What does this mean for Ghana’s booming tech sector? The country is a darling of the innovation world, with a burgeoning hub in Accra housing startups like Zeepay and mPharma. Foreign venture capital has flowed in, attracted by stable governance and a young, digitally native population. But this Bill could spook investors. Tech founders across the ecosystem – not just those in the diversity-conscious Silicon Valley circuits but also more pragmatic Asian and European funds – are recalibrating risk. There is already chatter about a ’digital boycott’ of Ghanaian tech services, reminiscent of the app store delistings and payment gateway shutoffs seen in other controversial jurisdictions. For a nation building its digital sovereignty, this is a direct threat to the cloud infrastructure and 5G ambitions that underpin its Vision 2026. We are seeing the advent of what I call ’algorithmic conditionality’: the invisible hand of Big Tech applying geopolitical pressure through platform policy.
And yet, the UK’s position is not clean. It is a nation that has weaponised its own digital borders, from the Online Safety Bill to the National Cyber Force. It preaches inclusion while selling surveillance tools to authoritarian states. It urges Commonwealth rights while its own Home Office has a troubling record on treatment of LGBTQ+ asylum seekers, including those from Ghana. There is a ’Black Mirror’ irony here: we have created a world where moral outrage is a trending algorithm, not a lever of justice.
Looking through the lens of quantum computing and cryptography, we see the fragility of these political structures. The Commonwealth itself is a legacy system, a network of nations linked by history but not by consensus. Ghana’s Bill tests its resilience. Can a digital-age commonwealth enforce values without resorting to the blunt instruments of aid cuts and travel bans? Or will AI-mediated diplomacy, clumsy and biased, fail to grasp the nuance of a society where tradition and technology are splitting apart? I fear the latter. We are building algorithms to debate human rights, but we have forgotten that justice requires empathy, not a dataset.

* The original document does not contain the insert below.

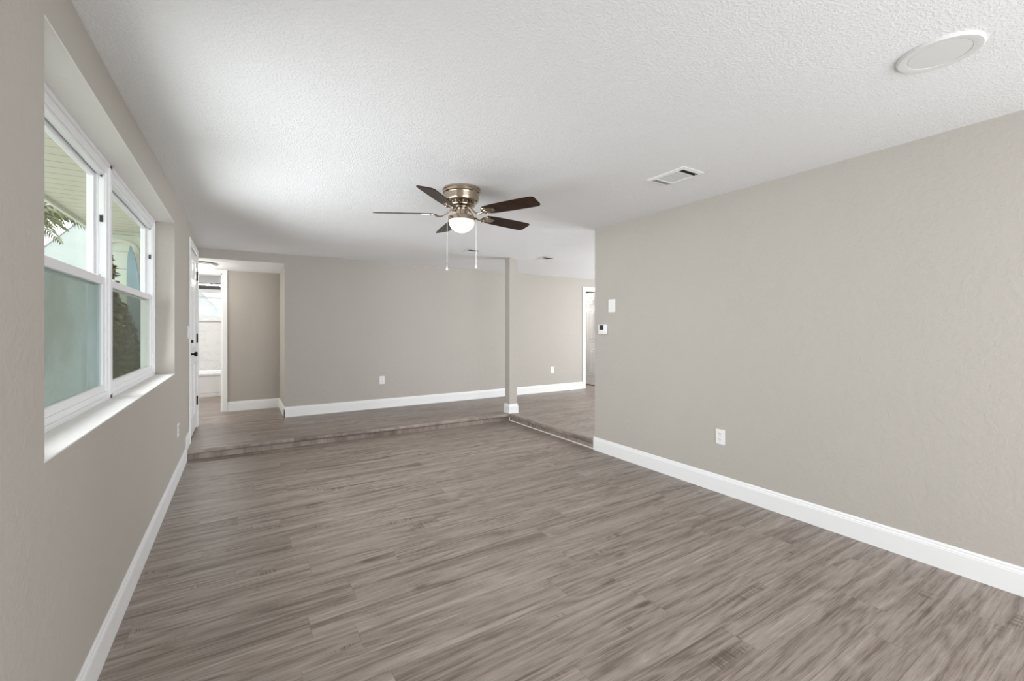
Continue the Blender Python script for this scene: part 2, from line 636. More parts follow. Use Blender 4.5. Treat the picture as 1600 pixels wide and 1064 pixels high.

The future, as I see it, is not about winners and losers in this legislative battle. It is about whether we can design digital ecosystems that protect minority rights without imposing neo-colonial power structures. Ghana has a choice: to see technology as a tool for inclusion or for control. And the UK has a choice: to lead by example, not by lecture. But in a world of deepfakes and filter bubbles, the real battle is for a shared, human-centred truth. The Commonwealth Charter was written in a pre-digital age. Perhaps it is time for a 2.0 version, one that encodes the ethics of quantum and AI, and respects the sovereignty of each citizen in every member state. Until then, we will remain trapped in a feedback loop of outrage, where every Bill is a binary, and every tweet is a battle. That is the user experience we have designed for ourselves. And it is unsustainable.